One of my favorite things about the Dandelion School is that it's covered in murals and mosaics designed by students. Without the artwork, the school would be a drab collection of cement buildings surrounding a cement courtyard.

This week, artist Lily Yeh was at the school continuing her work with the Dandelion students on tile and mirror mosaics in a narrow path that leads to the library and more classrooms at the back of the school. She has helped the students transform the school into a work of art and has worked with them to write about their journeys through China and about their hometowns.

The students work on the mosaic in groups of 10 or so, and then rotate with their classmates. When I walk to the library, I dodge 13-year-olds smashing mirror and tile on the ground to attach to the wall. (The boys enjoy smashing the mirrors so much that I've started to wear closed-toe shoes to protect my feet from flying glass.)

More photos soon...

Wednesday, June 3, 2009

Beijing 6.4.2009

A good blog post by James Fallows about June 4th in Beijing. I wouldn't know what's going on there anyway, since I live about one and a half hours away from Tiananmen by public transportation.

Back to China, Back to Blogging

I'm back in China for the summer -- working with a group of six Duke undergraduates in Beijing -- and am going to try to start blogging again. The students I'm working with are teaching English at the Dandelion Middle School (蒲公英中学) and helping the school with health and volunteer management projects, as well as redesigning the school's website.

Blogging is going to be difficult thanks to the great firewall and the anniversary of Tiananmen, which has apparently inspired the government to block everything, including flickr, where I post all of my photos. But I'm going to try to post semi-regularly about life at the school and in Beijing, where we will spend the next eight weeks.

Wednesday, May 23, 2007


A common sight in China: The bicycle traffic signal. (Let's hope they don't become a thing of the past with China's increasing car-owner population.)

Wednesday, May 16, 2007

Anhui in Photos

Since I've waited a month to post something on my trip to rural Anhui, I'm going to stick to posting photos for now. I've tried a couple of times to write about the crazy, unexpected, exciting and down right funny things that happened on that trip, but every time I sit down to write I don't have enough time to do it any justice.

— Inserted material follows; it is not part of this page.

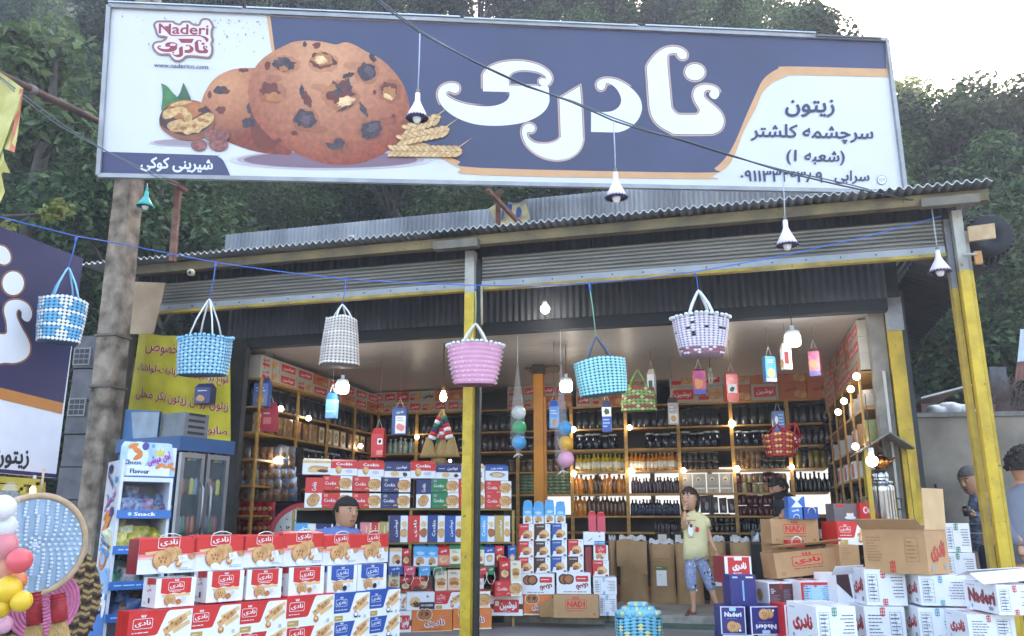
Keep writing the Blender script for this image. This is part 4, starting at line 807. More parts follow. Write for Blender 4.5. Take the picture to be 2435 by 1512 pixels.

Xikou, Anhui -- the base of operations for a weekend in the sticks -- your average, dusty, small town in China, population 20,000.


Xikou is famous for its green tea, which was being sold by the pile in a market right underneath the window of the room I slept in. I can say with authority that the market opens at around 3 a.m. with lots of honking, yelling and bell ringing.


One afternoon I started wandering around the old part of Xikou (what self-respecting Chinese town doesn't have a new "developing" portion with buildings decorated in fake Greek-like columns?). It reminded me somewhat of the old west -- and I love the hand-painted signs on every building.


After a stop at the opening ceremony for Xikou's "Tea Culture" Festival, we stopped by the local school to meet up with our host's family. My camera was spotted by a large group of drum-beating girls, who were very excited to have their pictures taken.

Our host, Xiao Wei, introduced us to his family, who let us stay in their homes for the weekend and were all around wonderful hosts. Behind the two kids is Lao Yezi, Xiao Wei's father.

I traveled to Xikou with my friend Eliot, fellow Nanjing resident and NYU alum. While we were in Xikou, some of the English teachers asked us to speak to their classes. Apparently their town doesn't get many foreigners passing through. The kids were nervous, but there was one hillarious kid up front who kept blurting out random English phrases like, "I'm 40 years old!"

English Class

English Class

On our second day in Anhui, Xiao Wei and his friends took us out into the wilderness to climb a mountain. Because I've been in China for a while I was expecting stairs and lots of tourists. But I was pleasantly surprised by our rough drive over a river bed to the base of the mountain. I knew that without a road it was pretty much guaranteed that hoards of tourists and their bull horn equipped tour guides would be no where in sight.

The climb was pretty rough, but we took breaks on the way.

At the top of the mountain was a magnificent view...

and a monastery.


We spent the night in the monastery and woke up early for a sunrise that never materialized because of fog.

We talked to this old monk who told us the story of the monastery's fate. He told us that the temple, which was once made of iron, was dismantled during the Great Leap Forward. Xiao Wei promised to help the monk by writing a letter to the government asking for compensation for the iron.

We started our trek early and got back to Xikou in time for one last lunch with Xiao Wei's family and friends.